With how they work, you'll never activate them on turn 1: giving up your action means you can't attack, making them useless; Giving up your movement means you can't get to the enemy, which in turn means that you can't attack, making them, again, useless. Despite being at-will, you're only activating them from turn 2 onwards, and with the average combat only lasting about 3 rounds, you're probably not getting the mileage you'd get from, say, battle maneuvers (or your samurai techniques).
The effects themselves are fine. In my opinion, you could have them work alongside fighting styles and the balance wouldn't be too far off. The strongest is undoubtedly the fire stance, reliable flat damage that scales with levels. The others are mostly situational, with lightning and water being good but hampered by the Wisdom requirement (usually a dump stat for normal fighters, and only tertiary in samurai builds after STR/DEX and CON). The other stances offer minor benefits which are nice to have but not game breaking by any means, and are even weaker than the incoming masteries in 1DnD, which are also at-will, work from turn 1, and trigger on every attack.
Alright yeah, thanks for the breakdown. Currently I'm worried about current game balance even though everyone homebrews martials to have maneuvers for free anyway as of current... But this is useful feedback for me, as I think I'm in an outlier crowd who prefers combats lasting around 10 rounds but leaning towards more than less.
Fire stance I think can be tuned down to just wisdom or just prof yeah. And probably treat immunity as resistance. But I added the ignore resistance because I think by a landslide fire is the most resisted type, I might be wrong.

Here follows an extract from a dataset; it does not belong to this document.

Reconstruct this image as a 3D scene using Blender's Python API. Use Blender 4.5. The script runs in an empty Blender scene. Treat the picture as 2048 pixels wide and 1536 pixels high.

There are definitely options for what stats to focus on with this class, wisdom and dex as primary I think is the strongest but you can forgo wisdom entirely and go for intelligence or charisma, as long as you don't pick the options that scale off of wisdom. And because of the heavy armor proficiency and the option to use strength for your ancestral weapon (even if it's a longbow) you can build strength and pass up dexterity too.